§ INSTRUCTIONS FOR THE TASK: Would you quote the material below from its first line through the line containing "def plain(name, c, rough=.6, **k): return", exactly and with both ends included?

§ SOURCE DATA:
★ ★ ★ ★ ★

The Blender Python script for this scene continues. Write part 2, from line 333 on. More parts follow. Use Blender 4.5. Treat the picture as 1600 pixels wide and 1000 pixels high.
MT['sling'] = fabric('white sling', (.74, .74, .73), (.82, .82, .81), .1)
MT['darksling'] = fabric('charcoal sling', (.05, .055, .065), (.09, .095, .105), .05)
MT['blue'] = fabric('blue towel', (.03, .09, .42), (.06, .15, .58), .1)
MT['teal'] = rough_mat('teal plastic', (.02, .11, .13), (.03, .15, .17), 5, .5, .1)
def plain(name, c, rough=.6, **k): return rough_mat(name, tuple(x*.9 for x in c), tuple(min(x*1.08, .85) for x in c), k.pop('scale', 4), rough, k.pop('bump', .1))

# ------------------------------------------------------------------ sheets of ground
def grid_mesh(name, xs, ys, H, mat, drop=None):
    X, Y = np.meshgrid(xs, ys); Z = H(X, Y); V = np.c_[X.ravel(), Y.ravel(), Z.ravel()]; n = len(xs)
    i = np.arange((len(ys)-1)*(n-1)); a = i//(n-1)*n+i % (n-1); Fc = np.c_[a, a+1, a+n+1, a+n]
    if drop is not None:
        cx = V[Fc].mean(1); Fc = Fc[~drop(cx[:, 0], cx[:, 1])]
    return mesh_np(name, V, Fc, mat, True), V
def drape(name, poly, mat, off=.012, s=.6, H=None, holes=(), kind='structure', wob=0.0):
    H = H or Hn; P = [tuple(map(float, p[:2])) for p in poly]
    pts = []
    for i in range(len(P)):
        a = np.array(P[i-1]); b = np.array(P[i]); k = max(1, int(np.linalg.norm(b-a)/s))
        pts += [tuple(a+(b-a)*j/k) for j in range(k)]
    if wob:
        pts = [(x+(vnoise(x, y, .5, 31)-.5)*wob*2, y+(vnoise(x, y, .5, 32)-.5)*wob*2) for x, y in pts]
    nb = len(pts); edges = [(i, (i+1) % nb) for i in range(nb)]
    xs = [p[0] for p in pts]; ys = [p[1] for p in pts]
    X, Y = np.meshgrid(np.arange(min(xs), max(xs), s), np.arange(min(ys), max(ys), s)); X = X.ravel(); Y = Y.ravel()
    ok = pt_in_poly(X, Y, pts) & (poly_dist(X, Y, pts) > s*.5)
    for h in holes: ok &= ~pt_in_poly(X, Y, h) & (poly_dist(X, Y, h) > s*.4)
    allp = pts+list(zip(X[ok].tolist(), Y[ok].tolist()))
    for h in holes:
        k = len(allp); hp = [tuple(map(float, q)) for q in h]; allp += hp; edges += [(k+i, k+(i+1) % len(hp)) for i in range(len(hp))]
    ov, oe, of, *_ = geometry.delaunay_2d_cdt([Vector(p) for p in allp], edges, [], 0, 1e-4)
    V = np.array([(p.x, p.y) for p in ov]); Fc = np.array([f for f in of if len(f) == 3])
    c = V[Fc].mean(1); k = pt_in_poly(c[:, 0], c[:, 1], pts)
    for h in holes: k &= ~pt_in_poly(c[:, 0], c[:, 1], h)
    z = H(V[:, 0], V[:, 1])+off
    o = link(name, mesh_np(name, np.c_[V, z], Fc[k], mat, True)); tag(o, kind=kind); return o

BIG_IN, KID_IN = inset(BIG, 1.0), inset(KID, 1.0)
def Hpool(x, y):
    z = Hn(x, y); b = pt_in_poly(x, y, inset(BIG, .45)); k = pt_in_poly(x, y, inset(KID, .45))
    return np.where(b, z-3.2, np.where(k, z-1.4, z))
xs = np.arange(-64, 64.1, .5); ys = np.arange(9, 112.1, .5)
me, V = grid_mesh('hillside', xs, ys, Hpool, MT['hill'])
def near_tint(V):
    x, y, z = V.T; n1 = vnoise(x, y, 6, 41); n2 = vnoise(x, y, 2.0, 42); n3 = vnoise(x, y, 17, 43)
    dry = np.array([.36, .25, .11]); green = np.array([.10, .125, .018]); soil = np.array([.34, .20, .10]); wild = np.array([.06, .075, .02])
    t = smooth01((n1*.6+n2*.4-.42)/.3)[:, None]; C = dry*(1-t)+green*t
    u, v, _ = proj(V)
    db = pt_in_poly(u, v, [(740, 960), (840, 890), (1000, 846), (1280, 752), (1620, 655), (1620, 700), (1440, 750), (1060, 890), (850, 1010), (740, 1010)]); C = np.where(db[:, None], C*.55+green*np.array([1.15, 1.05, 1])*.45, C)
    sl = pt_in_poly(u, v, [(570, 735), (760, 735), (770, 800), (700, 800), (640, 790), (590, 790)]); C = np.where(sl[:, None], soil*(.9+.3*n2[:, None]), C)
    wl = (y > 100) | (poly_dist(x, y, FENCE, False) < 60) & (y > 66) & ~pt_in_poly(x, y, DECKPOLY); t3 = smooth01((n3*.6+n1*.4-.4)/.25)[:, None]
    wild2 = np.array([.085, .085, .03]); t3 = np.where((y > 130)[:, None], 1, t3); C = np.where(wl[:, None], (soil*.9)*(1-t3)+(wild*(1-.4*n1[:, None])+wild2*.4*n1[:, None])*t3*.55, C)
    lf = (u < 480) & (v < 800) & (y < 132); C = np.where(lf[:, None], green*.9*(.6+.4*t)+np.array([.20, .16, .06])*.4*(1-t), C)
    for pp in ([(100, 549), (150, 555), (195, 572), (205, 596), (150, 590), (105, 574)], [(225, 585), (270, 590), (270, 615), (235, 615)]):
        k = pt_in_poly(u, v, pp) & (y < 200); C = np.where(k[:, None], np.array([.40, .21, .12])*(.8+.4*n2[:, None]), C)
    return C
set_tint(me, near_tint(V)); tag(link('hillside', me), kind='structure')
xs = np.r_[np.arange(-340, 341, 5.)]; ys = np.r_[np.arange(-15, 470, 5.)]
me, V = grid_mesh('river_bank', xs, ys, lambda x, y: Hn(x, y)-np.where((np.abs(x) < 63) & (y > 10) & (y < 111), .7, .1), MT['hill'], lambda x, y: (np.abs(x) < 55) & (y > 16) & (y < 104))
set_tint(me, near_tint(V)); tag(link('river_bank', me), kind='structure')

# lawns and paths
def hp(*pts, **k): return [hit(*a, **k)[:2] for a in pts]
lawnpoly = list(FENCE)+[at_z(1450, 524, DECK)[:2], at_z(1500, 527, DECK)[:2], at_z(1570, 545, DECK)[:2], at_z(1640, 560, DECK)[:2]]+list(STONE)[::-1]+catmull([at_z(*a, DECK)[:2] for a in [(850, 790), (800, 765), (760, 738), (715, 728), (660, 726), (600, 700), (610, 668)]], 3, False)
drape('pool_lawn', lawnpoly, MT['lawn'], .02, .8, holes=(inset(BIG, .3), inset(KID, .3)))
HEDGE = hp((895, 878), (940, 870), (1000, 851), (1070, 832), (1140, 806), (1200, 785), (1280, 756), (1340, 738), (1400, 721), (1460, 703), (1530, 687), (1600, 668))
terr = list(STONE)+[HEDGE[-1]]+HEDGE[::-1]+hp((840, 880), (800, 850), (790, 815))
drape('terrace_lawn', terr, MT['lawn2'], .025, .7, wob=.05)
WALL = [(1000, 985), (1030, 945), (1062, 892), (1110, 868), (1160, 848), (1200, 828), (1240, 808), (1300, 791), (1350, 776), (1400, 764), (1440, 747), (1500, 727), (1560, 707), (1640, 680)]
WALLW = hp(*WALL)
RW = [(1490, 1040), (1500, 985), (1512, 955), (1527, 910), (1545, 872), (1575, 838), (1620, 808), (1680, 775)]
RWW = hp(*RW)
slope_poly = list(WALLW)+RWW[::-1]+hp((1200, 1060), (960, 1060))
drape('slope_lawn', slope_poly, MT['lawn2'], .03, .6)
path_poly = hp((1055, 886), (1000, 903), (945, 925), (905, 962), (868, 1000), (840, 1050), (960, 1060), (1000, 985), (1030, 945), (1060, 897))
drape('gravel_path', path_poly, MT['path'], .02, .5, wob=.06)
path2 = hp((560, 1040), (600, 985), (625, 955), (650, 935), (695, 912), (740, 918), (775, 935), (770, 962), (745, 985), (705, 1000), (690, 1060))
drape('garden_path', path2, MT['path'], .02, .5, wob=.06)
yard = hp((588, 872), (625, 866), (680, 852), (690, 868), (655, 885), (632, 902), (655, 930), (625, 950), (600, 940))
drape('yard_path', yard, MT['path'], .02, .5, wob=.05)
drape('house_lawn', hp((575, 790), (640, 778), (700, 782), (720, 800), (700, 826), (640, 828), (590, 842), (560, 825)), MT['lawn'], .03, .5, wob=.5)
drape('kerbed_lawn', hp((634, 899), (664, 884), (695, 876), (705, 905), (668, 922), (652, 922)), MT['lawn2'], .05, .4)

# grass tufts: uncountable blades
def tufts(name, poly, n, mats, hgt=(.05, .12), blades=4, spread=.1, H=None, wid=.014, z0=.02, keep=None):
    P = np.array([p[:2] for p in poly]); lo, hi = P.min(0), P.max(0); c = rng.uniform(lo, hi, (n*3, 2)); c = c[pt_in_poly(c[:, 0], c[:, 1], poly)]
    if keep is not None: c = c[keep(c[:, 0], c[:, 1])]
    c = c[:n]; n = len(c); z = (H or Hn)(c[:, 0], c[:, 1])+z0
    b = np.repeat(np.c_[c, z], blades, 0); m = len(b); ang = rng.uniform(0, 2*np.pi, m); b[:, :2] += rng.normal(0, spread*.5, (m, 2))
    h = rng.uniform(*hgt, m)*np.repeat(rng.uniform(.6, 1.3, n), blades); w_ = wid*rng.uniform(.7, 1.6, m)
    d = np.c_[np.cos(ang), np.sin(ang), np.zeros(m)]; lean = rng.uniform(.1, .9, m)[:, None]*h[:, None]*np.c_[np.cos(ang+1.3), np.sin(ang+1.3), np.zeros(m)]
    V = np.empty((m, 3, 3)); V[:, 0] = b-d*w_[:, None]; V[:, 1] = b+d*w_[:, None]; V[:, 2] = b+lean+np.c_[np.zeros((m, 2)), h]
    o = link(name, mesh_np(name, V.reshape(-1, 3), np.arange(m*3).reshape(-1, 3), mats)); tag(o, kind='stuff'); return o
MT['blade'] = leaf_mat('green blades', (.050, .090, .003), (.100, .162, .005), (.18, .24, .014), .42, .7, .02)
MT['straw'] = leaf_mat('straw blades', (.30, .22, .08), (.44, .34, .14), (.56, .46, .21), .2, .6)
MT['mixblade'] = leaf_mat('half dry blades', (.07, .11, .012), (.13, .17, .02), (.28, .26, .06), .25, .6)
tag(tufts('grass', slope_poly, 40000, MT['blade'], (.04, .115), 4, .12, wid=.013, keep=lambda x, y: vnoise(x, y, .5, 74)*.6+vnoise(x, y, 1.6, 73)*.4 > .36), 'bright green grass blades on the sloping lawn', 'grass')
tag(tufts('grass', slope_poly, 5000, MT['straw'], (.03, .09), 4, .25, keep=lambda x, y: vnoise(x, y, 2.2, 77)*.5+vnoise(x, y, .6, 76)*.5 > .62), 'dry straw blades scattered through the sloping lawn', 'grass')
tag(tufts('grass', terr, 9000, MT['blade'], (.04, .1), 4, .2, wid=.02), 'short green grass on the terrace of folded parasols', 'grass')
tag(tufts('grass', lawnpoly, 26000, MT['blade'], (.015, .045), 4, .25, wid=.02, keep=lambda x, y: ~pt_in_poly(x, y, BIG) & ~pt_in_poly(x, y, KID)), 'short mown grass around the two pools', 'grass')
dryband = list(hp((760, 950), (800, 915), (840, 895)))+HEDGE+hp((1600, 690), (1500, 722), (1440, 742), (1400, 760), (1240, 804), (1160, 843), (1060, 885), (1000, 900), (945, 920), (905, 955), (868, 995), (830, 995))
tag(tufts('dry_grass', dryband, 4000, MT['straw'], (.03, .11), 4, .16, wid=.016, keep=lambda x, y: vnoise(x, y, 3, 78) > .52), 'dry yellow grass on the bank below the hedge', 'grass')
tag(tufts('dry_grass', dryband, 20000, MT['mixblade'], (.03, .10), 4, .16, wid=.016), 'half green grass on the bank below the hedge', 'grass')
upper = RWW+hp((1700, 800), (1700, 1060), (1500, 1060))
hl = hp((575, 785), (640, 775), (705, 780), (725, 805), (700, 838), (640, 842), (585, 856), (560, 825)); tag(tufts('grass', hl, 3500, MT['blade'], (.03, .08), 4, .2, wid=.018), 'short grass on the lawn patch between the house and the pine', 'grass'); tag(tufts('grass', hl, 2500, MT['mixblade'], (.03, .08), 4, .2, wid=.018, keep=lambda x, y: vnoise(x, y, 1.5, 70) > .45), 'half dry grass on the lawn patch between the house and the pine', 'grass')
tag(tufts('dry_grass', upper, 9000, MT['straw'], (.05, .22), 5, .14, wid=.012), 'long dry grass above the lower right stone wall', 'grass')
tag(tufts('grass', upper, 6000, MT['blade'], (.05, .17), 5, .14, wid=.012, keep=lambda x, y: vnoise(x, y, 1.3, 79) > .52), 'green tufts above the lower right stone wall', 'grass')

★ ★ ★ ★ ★

§ FINAL RESULT:
The Blender Python script for this scene continues. Write part 2, from line 333 on. More parts follow. Use Blender 4.5. Treat the picture as 1600 pixels wide and 1000 pixels high.
MT['sling'] = fabric('white sling', (.74, .74, .73), (.82, .82, .81), .1)
MT['darksling'] = fabric('charcoal sling', (.05, .055, .065), (.09, .095, .105), .05)
MT['blue'] = fabric('blue towel', (.03, .09, .42), (.06, .15, .58), .1)
MT['teal'] = rough_mat('teal plastic', (.02, .11, .13), (.03, .15, .17), 5, .5, .1)
def plain(name, c, rough=.6, **k): return rough_mat(name, tuple(x*.9 for x in c), tuple(min(x*1.08, .85) for x in c), k.pop('scale', 4), rough, k.pop('bump', .1))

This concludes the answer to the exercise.